By Marc Chandler
Over the past several weeks, both Spain and Italy have indicated they will not reach the initially projected deficit targets. Nearly all the polls suggest that the (moderate) Socialist Hollande will win the second round of France’s presidential contest. Greek national elections, also on May 6, may result in a fragmented parliament, undermining the probability of strong leadership. The Netherlands are on the verge of being formally (rating action) or informally (market behavior) pushed out of the core.
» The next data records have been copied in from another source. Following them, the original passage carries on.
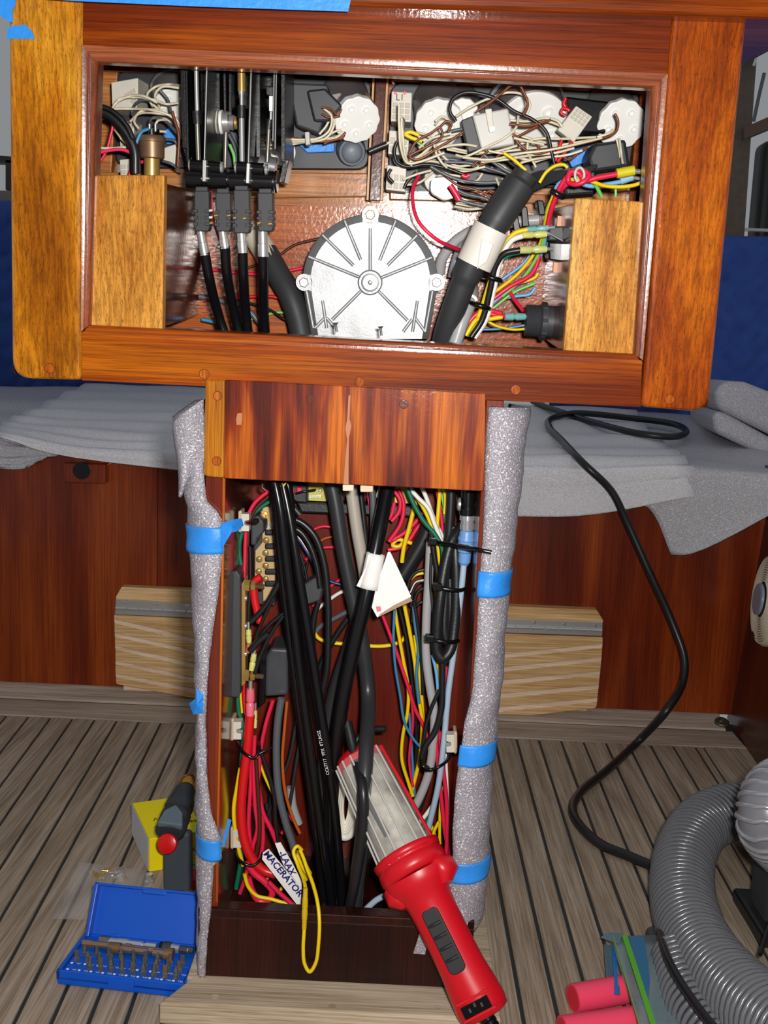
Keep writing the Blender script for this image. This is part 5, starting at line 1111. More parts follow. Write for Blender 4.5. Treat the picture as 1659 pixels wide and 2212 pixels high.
def pcrimp(lab, a, b, w, col):
    t = thing('crimp_terminal', lab, 'terminal', P(*b)); A, B = P(*a), P(*b); L = (B-A).length
    obj('sleeve', MB().lathe(A, B-A, [(0, S(w*.42, 1)), (L*.4, S(w*.5, 1)), (L*.48, S(w*.36, 1)), (L*.56, S(w*.5, 1)), (L, S(w*.42, 1))], 14), plain('vinyl_'+col, dict(y=C(200, 190, 90), p=C(236, 110, 130), o=C(200, 100, 70))[col], .3), t)
    d = (A-B).normalized(); obj('tongue', MB().cyl(A, A+d*.008, S(w*.22, 1), 10), M_STEEL, t)
pcrimp('yellow crimp on the bus bar middle screw', (537, 1360, .97), (538, 1388, .97), 13, 'y')
pcrimp('yellow crimp slanting at the bus bar lower screw', (549, 1412, .965), (543, 1448, .965), 14, 'y')
pcrimp('small yellow crimp below the bus bar beside the red cable', (552, 1535, .985), (551, 1572, .985), 9, 'y')
pcrimp('orange ended crimp below the middle yellow one', (538, 1388, .972), (535, 1410, .972), 11, 'o')
pcrimp('big pink crimp lug on the bus bar bottom stud', (541, 1488, .965), (540, 1548, .965), 20, 'p')
w_('thick bright red cable hanging from the pink lug', 'bred', 20, [(540, 1545), (534, 1620), (524, 1700), (521, 1760), (528, 1815), (545, 1855), (570, 1880), (595, 1888)], .965, name='battery_cable', cat='cable', n=14)
w_('short thick red cable arcing over the bus bar top stud', 'bred', 17, [(564, 1246), (551, 1256), (549, 1285), (556, 1322), (562, 1345)], .985, name='battery_cable', cat='cable', n=14)
w_('black sleeved lead sloping to the bus bar, uppermost', 'black', 13, [(605, 1255), (580, 1300), (556, 1330), (540, 1345)], .972); w_('thin black lead sloping to the bus bar, second down', 'black', 7, [(592, 1290), (572, 1330), (556, 1370), (548, 1400)], .968)
w_('black lead sloping to the bus bar, third down', 'black', 9, [(612, 1325), (580, 1352), (560, 1380), (540, 1402)], .966); w_('glossy black taped lead sloping to the lower bus bar screw', 'black', 15, [(580, 1368), (560, 1384), (540, 1406)], .963)
w_('thin black lead lowest of those sloping to the bus bar', 'black', 8, [(612, 1330), (585, 1370), (565, 1410), (550, 1455)], .962)
w_('black sheath running down behind the bus bar nuts', 'black', 9, [(540, 1180), (541, 1240), (538, 1300), (537, 1360)], .985)
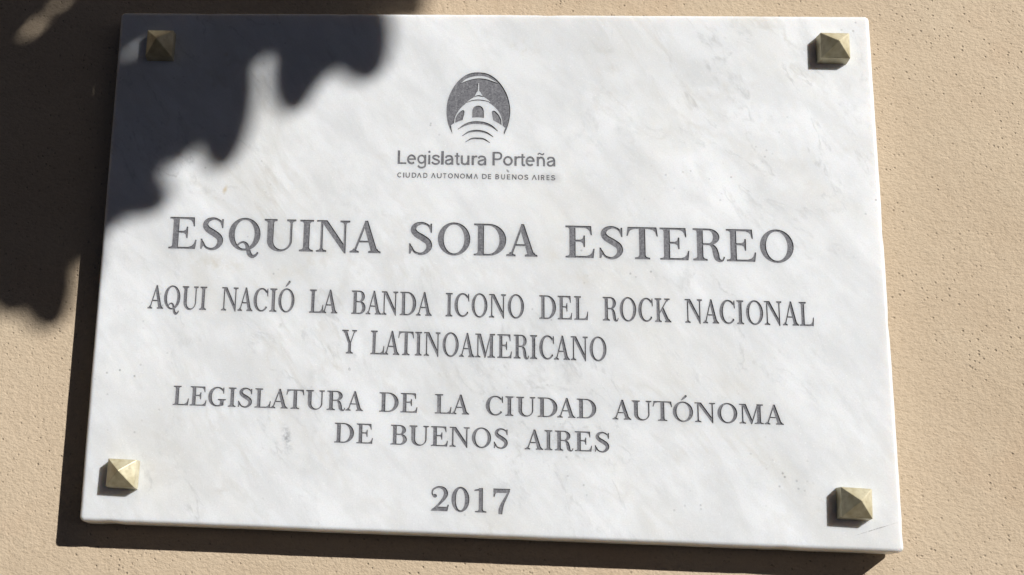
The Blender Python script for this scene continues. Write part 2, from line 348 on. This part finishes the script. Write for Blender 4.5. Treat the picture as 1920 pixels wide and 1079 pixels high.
g = {
 'L': rect(0, 0, .16, 1) + rect(.1, 0, .62, .115),
 'e': stroke([(.36 + .27 * math.cos(math.radians(t)), .35 + .30 * math.sin(math.radians(t))) for t in range(0, 325, 15)], .14, curve=False) + rect(.12, .315, .69, .42),
 'g': sring(.33, .37, .26, .28, .13) + rect(.555, -.05, .695, .70) + sk([(.625, .0), (.58, -.17), (.38, -.25), (.18, -.22), (.07, -.10)], .13),
 'i': rect(0, 0, .15, .70) + [ell(.075, .93, .085, .085, 14)],
 's': sk([(.54, .52), (.46, .62), (.30, .66), (.13, .61), (.10, .50), (.22, .40), (.42, .33), (.54, .22), (.47, .08), (.28, .03), (.10, .09), (.03, .19)], .13),
 'l': rect(0, 0, .155, 1), 'a': A_, 'r': R_, 'ñ': N_ + sk([(.08, .86), (.18, .95), (.30, .90), (.42, .86), (.52, .95)], .09),
 't': sk([(.2, .88), (.2, .5), (.2, .14), (.26, .05), (.40, .05)], .14) + rect(0, .60, .40, .70),
 'u': sk([(.08, .70), (.08, .30), (.12, .12), (.26, .05), (.42, .10), (.52, .28)], .14) + rect(.45, 0, .60, .70),
 'P': rect(0, 0, .16, 1) + sk([(.08, .94), (.42, .94), (.58, .86), (.63, .70), (.57, .54), (.42, .46), (.08, .46)], .13),
 'o': sring(.35, .35, .28, .29, .14),
}
cw = .17
def ck(p, c=False): return stroke(p, cw, n=5, curve=c)
c_ = {
 'C': stroke([(.5 + .38 * math.cos(math.radians(t)), .5 + .42 * math.sin(math.radians(t))) for t in range(45, 320, 15)], cw, curve=False),
 'I': rect(0, 0, cw, 1), 'U': ck([(.09, 1), (.09, .4), (.2, .12), (.42, .07), (.64, .12), (.75, .4), (.75, 1)], True),
 'D': rect(0, 0, cw, 1) + ck([(.05, .92), (.4, .92), (.68, .78), (.76, .5), (.68, .22), (.4, .08), (.05, .08)], True),
 'A': ck([(.06, 0), (.42, .97)]) + ck([(.78, 0), (.42, .97)]), 'T': rect(0, .84, .8, 1) + rect(.32, 0, .49, .9), 'O': sring(.48, .5, .38, .42, cw),
 'N': rect(0, 0, cw, 1) + rect(.66, 0, .66 + cw, 1) + [[(0, 1), (.2, 1), (.83, 0), (.64, 0)]],
 'M': rect(0, 0, cw, 1) + rect(.83, 0, 1, 1) + [[(0, 1), (.19, 1), (.58, 0), (.42, 0)], [(1, 1), (.81, 1), (.42, 0), (.58, 0)]],
 'E': rect(0, 0, cw, 1) + rect(.05, .85, .62, 1) + rect(.05, .43, .58, .57) + rect(.05, 0, .62, .15),
 'B': rect(0, 0, cw, 1) + ck([(.05, .92), (.4, .92), (.56, .74), (.42, .54), (.05, .53)], True) + ck([(.05, .53), (.45, .52), (.62, .30), (.45, .08), (.05, .08)], True),
 'S': stroke([(.60, .80), (.45, .92), (.25, .92), (.1, .78), (.16, .60), (.38, .50), (.58, .38), (.58, .18), (.40, .07), (.2, .08), (.05, .2)], cw, n=5),
 'R': rect(0, 0, cw, 1) + ck([(.05, .92), (.4, .92), (.58, .72), (.42, .50), (.05, .50)], True) + ck([(.35, .5), (.6, 0)]),
}
def contours(prim): return prim[1] if isinstance(prim, tuple) else [prim]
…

These events mark the beginning of the push back against German-led austerity, but it is even bigger as the IMF’s call for the ECB to cut rates illustrates. Draghi, however, is more than reluctant and the IMF’s recommendation is likely to fall on deaf ears. Instead, Draghi supported a call for a growth compact, like his fellow countryman and Italian PM Monti and politicians like Hollande.
The German government appears to be trying to stay ahead of the curve. A government spokesperson indicated that Germany is not opposed–that it wants both fiscal discipline and economic growth. And even Merkel herself has chimed in endorsing Draghi’s call for a growth pact.
This seems a far cry from the Bundesbank’s position of a few days ago, where a board member was quoted on the wires on April 17 saying that "putting too much weight on short-term, demand-side risks misjudges the root cause of the current crisis, namely a profound loss of confidence in the markets." In effect, what was being suggested was the short-term growth concerns are not as important as pressing ahead with budget cuts to rebuild investor confidence.
Does this mean a rift opening between Merkel’s government and the Bundesbank? The answer may be found in the nuances. Merkel talks the language, but means something different by the words. Growth compact, in her apparent meaning, is really structural reforms and most certainly not fiscal stimulus, a la the United States. Merkel was clear: she is opposed to stimulus spending to revive growth.
That fact that Draghi called endorsed a growth pact today is important. It means that there is a political vacuum. On the two-pillar configuration (Berlin and Paris), France should check Germany. However, this has not been the case. Merkel has out-maneuvered Sarkozy at almost every turn of the crisis, forcing Sarkozy to change tactics, until the campaign heated up, and appear as Merkel’s partner. Draghi’s call for a growth compact was quickly seized upon by Hollande’s campaign as a "validation" of its stance.
Up until a few weeks ago, it appeared that Italy’s Monti, not Draghi, was the leading counter-weight to Germany. However, Monti’s star has dimmed as his austerity program is beginning bite, with rising unemployment and record low consumer confidence, and this is before all the tax increases, that have been agreed upon are implemented. Monti is facing a political backlash of sort in the May local elections, which will be seen as a referendum on the technocrat PM.
The fact that Draghi has ventured into these waters instead of Sarkozy or Monti reflects the political fragility of Europe. At the same time, there seems to be another layer in the chess game. Traditionally, the UK and the US have pursued what the political scientists call "balance of power" strategy in Europe. Both would act to prevent a single hegemon from dominating the Continent.
The UK’s opting out of the fiscal compact is a break from this traditionally strategy–go with the flow to influence its direction, prevent Germany from dominating. The US has been supportive of greater European integration since the 1950s as long as it did not develop into Fortress Europe (a protectionist bloc). The US seems more accepting that that integration will be led by Germany.
Perhaps this is a reflection of comfort with the level that the rule of law, such as the WTO, has achieved. Perhaps the US stance is also a recognition that there is a "natural" limit on Germany’s ability to be the regional hegemon, as too much can, as we see now, spur a political backlash in other countries in the euro area. Perhaps it is also a reflection of the marginalization of Europe. A local hegemon, even if constrained, may be desirable when the real power, growth prospects, and more important issues seem to be in Asia.
The fact of the matter is that for than a quarter of a century, more goods cross the Pacific than the Atlantic. The role of Europe in the world economy is continuing to be downgraded. Estimates suggest that this year China will replace France as Germany’s largest trading partner. One need not be a crude economic determinist to appreciate that the changing economic fortunes will have knock on political consequences.